Mr. Stiller started his flirtation with the art world about a year ago, he told The Observer after the press event, and met Mr. Zwirner through Steve Martin. His interest in the Chelsea life sprang largely from friends like Owen Wilson who have already made their entrees to collecting. (Mr. Wilson apparently collects American contemporary work like Donald Judd). After securing the Koons, Mr. Zwirner made overtures to his artists and others, bringing Mr. Stiller with him on studio visits. The two stopped by Urs Fischer’s workspace in Red Hook together. “It was insane,” Ms Stiller said. “He gave me this crazy print of this he-she female guy I can’t even unroll because my children would freak out.”
“It’s not dirty, it’s just…” he trailed off. “Terrifying. In a fun way.”
Walking into the next room during the tour, Ms. Cappellazzo explained that not just up-and-coming artists were represented in the auction; plenty of the “old guard” was represented too. She led the pack to the Jasper Johns.
“This is a very classic work on Mylar, signature style, with the ink washed throughout the top,” she said. “For anyone who’s a sign-language aficionado, you will see that he spells his own name in sign language.”
“Can I just say something about Jasper Johns?” Mr. Stiller asked the assembled cluster, holding up his hands to stop the crawl.

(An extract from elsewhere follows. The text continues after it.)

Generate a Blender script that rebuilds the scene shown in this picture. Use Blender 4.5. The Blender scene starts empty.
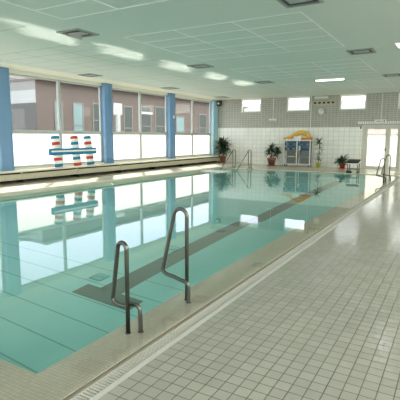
import bpy, math, random
from mathutils import Vector, Matrix
random.seed(7)
PI = math.pi
scene = bpy.context.scene
COL = scene.collection

# ---------------------------------------------------------------- materials
def lin(c):
    return tuple((v/12.92 if v <= .04045 else ((v+.055)/1.055)**2.4) for v in c)

def rgb(r, g, b):
    return lin((r/255, g/255, b/255)) + (1,)

def new_mat(name):
    m = bpy.data.materials.new(name); m.use_nodes = True
    nt = m.node_tree; nt.nodes.clear()
    out = nt.nodes.new('ShaderNodeOutputMaterial')
    return m, nt, out

def pbr(name, col, rough=.5, metal=0., noise=.06, nscale=8., bump=0., bscale=40., spec=.5):
    """plain surface with slight procedural variation of its colour"""
    m, nt, out = new_mat(name)
    b = nt.nodes.new('ShaderNodeBsdfPrincipled')
    b.inputs['Roughness'].default_value = rough
    b.inputs['Metallic'].default_value = metal
    b.inputs['Specular IOR Level'].default_value = spec
    tc = nt.nodes.new('ShaderNodeTexCoord')
    nz = nt.nodes.new('ShaderNodeTexNoise'); nz.inputs['Scale'].default_value = nscale
    nz.inputs['Detail'].default_value = 4
    nt.links.new(tc.outputs['Object'], nz.inputs['Vector'])
    mx = nt.nodes.new('ShaderNodeMix'); mx.data_type = 'RGBA'
    mx.inputs[6].default_value = tuple(max(0, v*(1-noise)) for v in col[:3]) + (1,)
    mx.inputs[7].default_value = tuple(min(1, v*(1+noise)) for v in col[:3]) + (1,)
    nt.links.new(nz.outputs['Fac'], mx.inputs[0])
    nt.links.new(mx.outputs[2], b.inputs['Base Color'])
    if bump:
        n2 = nt.nodes.new('ShaderNodeTexNoise'); n2.inputs['Scale'].default_value = bscale
        nt.links.new(tc.outputs['Object'], n2.inputs['Vector'])
        bp = nt.nodes.new('ShaderNodeBump'); bp.inputs['Strength'].default_value = bump
        bp.inputs['Distance'].default_value = .01
        nt.links.new(n2.outputs['Fac'], bp.inputs['Height'])
        nt.links.new(bp.outputs['Normal'], b.inputs['Normal'])
    nt.links.new(b.outputs[0], out.inputs[0])
    return m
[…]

He pointed at the work. “Keep your eye on this guy.”
Mr. Johns is represented by Matthew Marks, who convinced the artist to join the cause.
“We’re just colleagues, Matthew and I,” Mr. Zwirner said. “We’re not friends. He doesn’t owe me a favor, so it was a very positive experience for him to say yes.”
Asked whether it was easier to go through galleries or artists for the auction, Mr. Zwirner said he found the artists to be easier, despite the fact that, unlike galleries, they cannot claim a tax deduction on anything besides the materials used in the work.
“It’s very hard for the artist to say no. One of the jobs of the galleries is to protect the artists,” he said. “Let me put it this way — quite often I got an initial ‘no’ and then asked for a second session where I got the ‘maybe’ and then the third where I got a ‘yes.’”
“I was sneaky,” he added. “I brought along a lot of photographs that we took down in Haiti.”
“We were way on-board before artists were committed,” Ms. Cappellazzo told The Observer. Christie’s has waved its fees and commissions for hosting the sale. “We were useful in suggesting what kinds of works would be the most commercial, helping to value them. We’re very involved in selling the sale, that is to say, reaching out to a lot of our clients who are interested in things here, who might not be David’s clients or other dealers’ clients. We know, for example, who buys Chris Ofili, who buys Rudi Stingel, because we sell them at auction.”
After the tour of the works and the end of a brief question session, Mr. Zwirner began to wander away, but Ms. Cappellazzo motioned him back with an arm swoop for a group photo in front of one of the works. A photographer poked his head out from behind his camera and recommended that they choose another piece, since the Dan Flavin — a diamond-shaped light installation — was so bright that it would have ruined any photos.
“Oh, not the Flavin — of course!” Mr. Cappellazzo said looking behind her as she waved the group to the right. “It wouldn’t become us!”
The works hit the block on Thursday evening at 7 p.m.